New York – Dieter Roth: “wait, later this will be nothing” at the MoMA, through June 24th 2013

June 17th, 2013

Dieter Roth, Snow, (1964-69) courtesy the Museum of Modern Art, New York

Focusing on the period between the late 1950s into the early 1970s, when artist Dieter Roth produced his most innovative works, MoMA is currently presenting wait, later this will be nothing, a show documenting the artist’s unique book works. The show is titled after a phrase Roth used in Snow (1964-1969), an early book project that represented a turning point in Roth’s style, and which was highly influenced by James Joyce’s  The Dead.

Dieter Roth, book c6. (1959) courtesy the Museum of Modern Art, New York

Born in 1930 in Germany, Roth moved to Bern, Switzerland at the age of 13, where he sought asylum during World War II.  In Bern, Roth became interested in Concrete art: a highly structured, systematic and geometric practice requiring a meticulous process to design and execute. Roth’s interest in this art form spawned his invention of the artist’s book as an genre of art-making, where the book itself is considered an art piece rather than a just reproduction of art pieces. Around the same time (into the early 1960s), Roth began experimenting with language and poetry in his books, which were inspired by Eugen Gomringer’s “constellations,” a separation of language from meaning, using letters as geometric elements set strategically into the work’s compositions. The language becomes a purely visually aesthetic, detached from any previously learned meaning or sound.

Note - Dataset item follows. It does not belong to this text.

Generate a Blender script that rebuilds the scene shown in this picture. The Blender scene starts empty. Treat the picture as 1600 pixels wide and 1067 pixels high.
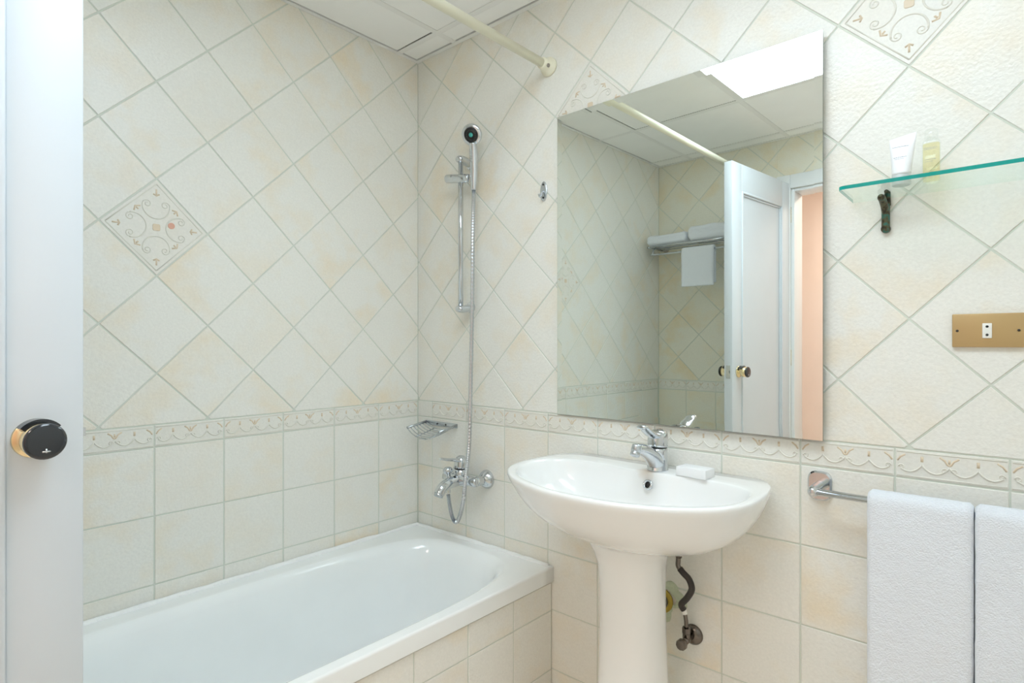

Dieter Roth, Berlin 2 from German Cities (Deutsche Städte) (1970), courtesy the Museum of Modern Art, New York

Another example of Roth’s experimentation with language is his Dichtungsmaschine (poetry machine), made in 1961. Capitalizing on his interest in mixed English and German, Roth experimented in making plays on words, puns, abbreviations, and acronyms that worked between the phonetic and semiotic structures of the two parallel tongues. In 1964, Roth also invented an alphabet of icons, assigning each icon a sound. His icons held multiple meanings for him, and he continued to use them throughout his career, approaching and bending the structural theories of language from yet another perspective.

Dieter Roth, Big Sunset (Grosser Sonnenuntergang) (1968, published 1970), courtesy the Museum of Modern Art, New York

From a young age, Roth had learned the crafts of etching, wood and linoleum cutting, lithography, typography, letterpressing, and printmaking. He worked at an advertising agency in Bern, Switzerland, and was influenced by commercial means of printmaking, but would also became more interested in experimenting with each of his skills to create new versions of art objects. In order to make his “pressings” and “squashings,” for example, he would send packaged food (cheese, sausage, chocolates) through the printing press, or poured juice on top of his prints.  These inflections of exterior objects onto his printed works were a landmark intrusion into the structure of the printed work, abstracting it from its role as merely a piece of readable material.  Roth’s work on the act of language conveyance would set the stage for many artists interested in the translation of language and form, particularly Wade Guyton, whose enormous inkjet-printed works bear a similarity in their emphasis on the act of transcription itself.

Dieter Roth, Basel on the Rhine (Basel am Rhein) (1969), courtesy the Museum of Modern Art, New York

Roth liked the idea of comparing his studio to a kitchen, from which he would accumulate “ingredients,” and use tools to experiment in making new recipes. He also liked the idea that his art should not be permanent, but rather that it would eventually age, die or decay.

Dieter Roth, Literature Sausage (Literaturwurst) (1969), Gelatin, lard, and spices in natural casing.

As a means of preserving the memory of his works, Roth was, however, interested in the concept of the container – an enclosing structure that provides boundaries to limit the act of chaos on his work, while simultaneously cataloguing his experimentations. His publication of books were one manifestation of this tendency, but the artist would also create a portfolio of graphics, collages, and sculptural works built around the theme of preservation, including objects like squashed chocolate inside a glass case, postage stamps and etchings that both served as an encyclopedia of his work to date as well as a self-reflexive representation of his “repository” of experimentations.

Dieter Roth, cash (exhaust) (bargold [auspuff]), from Containers, (1972), courtesy the Museum of Modern Art, New York

Showcasing the artist’s structural experiments in printed materials, language and understanding, wait, later this will be nothing at the MoMA New York will continue through June 24th 2013.